When this does hit a conflict -- i.e. when an upstream change conflicts with a local change -- it shows which upstream change conflicted. This provides more context for resolving the conflict.

This script is restartable. After you've resolved a conflict and git commit'd the resolution, it's fine to re-run the script. It will skip over the already-merged upstream changes.

This approach generates many small merges, usually with small conflicts, which can be resolved incrementally and committed to a branch. That is often easier than resolving a large set of conflicts resulting from one big merge, where it's also difficult to save or reuse a work-in-progress conflict resolution.

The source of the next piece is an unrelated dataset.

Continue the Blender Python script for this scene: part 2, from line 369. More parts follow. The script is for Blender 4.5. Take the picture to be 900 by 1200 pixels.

The one-by-one merge approach has some disadvantages. If a change is committed and reverted upstream, and conflicts with your local branch, you'll be prompted to resolve the conflict twice, back and forth. If you notice the change is committed, reverted and then re-applied upstream, it can be quicker to manually git merge the re-applied version.

Going faster

The script above goes quite slowly because it merges each change in turn. An optimisation is: explicitly merge only those upstream changes that modify files that our local branch also modifies (since all other upstream changes will be trivially merged).

set -eu  # Stop on error
files="$(git diff --name-only $FROM origin/master)"
# Relatively slow
git rev-list --reverse $FROM..$TO $files > tmp_commits_to_merge
echo $TO >> tmp_commits_to_merge  # Don't miss this commit

for commit in $(cat tmp_commits_to_merge); do
  echo Merging $commit
  git merge --no-edit $commit
done

Cleaning up

This approach produces a lot of Git merge commits. If you don't want to keep this history, you can squash the merges down into a single merge commit:

tree=$(git log --pretty=format:%T --no-walk HEAD)
commit=$(git commit-tree -m 'Commit message for merge...' \
    -p $(git merge-base HEAD origin/master) \
    -p $(git merge-base HEAD upstream/master) \
    $tree)
git push . $commit:my-merge

I believe the term "history-sensitive merge" comes from Darcs, a version control system which implements history-sensitive merging.